Rare cost-cutting measure for Disney’s sports giant

ESPN on Tuesday began making a significant reduction of its work force, laying off more than 100 employees at its Bristol, Conn., headquarters and in at least one regional technology center.

While a precise headcount has not been confirmed, sources said as many as 150 people have been let go, a number that includes open positions that will not be filled. Some 4,000 employees work at the Bristol campus. All told, the company employs 7,000 workers worldwide.

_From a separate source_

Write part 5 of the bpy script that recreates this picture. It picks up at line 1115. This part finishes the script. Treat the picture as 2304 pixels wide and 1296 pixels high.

ESPN acknowledged the layoffs in a statement released this afternoon: “We are implementing changes across the company to enhance our continued growth while smartly managing costs. While difficult, we are confident that it will make us more competitive, innovative and productive.”

The last time ESPN made deep cuts in payroll was in May 2009, when approximately 100 staffers were laid off and 200 vacant positions were left open.

The layoffs come on the heels of a record day on Wall Street for ESPN parent Walt Disney Co. On May 7, shares soared to a record $66.07 as the company delivered better-than-expected FY Q2 earnings.

ESPN did much of the heavy lifting for Disney’s media networks division, as the cable networks generated $3.46 billion in revenue for the three-month period that ended on March 30. Per RBC Capital estimates, ESPN accounts for 69 percent of Disney’s cable revenues; as such, the sports giant is likely to have delivered $2.4 billion in quarterly revenue.

In recent years, ESPN has laid out gargantuan sums of cash for the live sports rights that keep its engine purring. Last May, ESPN and the ACC inked a 15-year extension of their existing rights contract at a rate of $240 million per year or $3.6 billion. The rights to the new Bowl Championship Series playoffs will cost $560 million per year through 2025, while re-upping with Major League Baseball ($5.35 billion through 2021) and the National Football League ($15.5 billion through 2021) were two other high-profile moves.

The network’s current $3.88 billion deal with the National Basketball Association expires at the end of the 2015 season.

Another costly line item is ESPN’s new digital center, which is being erected in Bristol at a cost of around $125 million. Midway through its 2013-14 upfront presentation, ESPN last week gave media buyers and advertisers their first look at the Digital Center 2 facility and the new SportsCenter set.

On the other side of the ledger, ESPN makes a killing on affiliate fees, charging operators an average rate of $5.01 per subscriber per month, according to SNL Kagan estimates. Last year, the flagship network collected $5.96 billion in sub fees—more than four times what runner-up TNT earns in a year ($1.42 billion).

ESPN also beats all comers in the ad game, generating $2.07 billion in sales revenue at ESPN and ESPN2.

Shares of Disney were flat at $66.09 in mid-afternoon trading.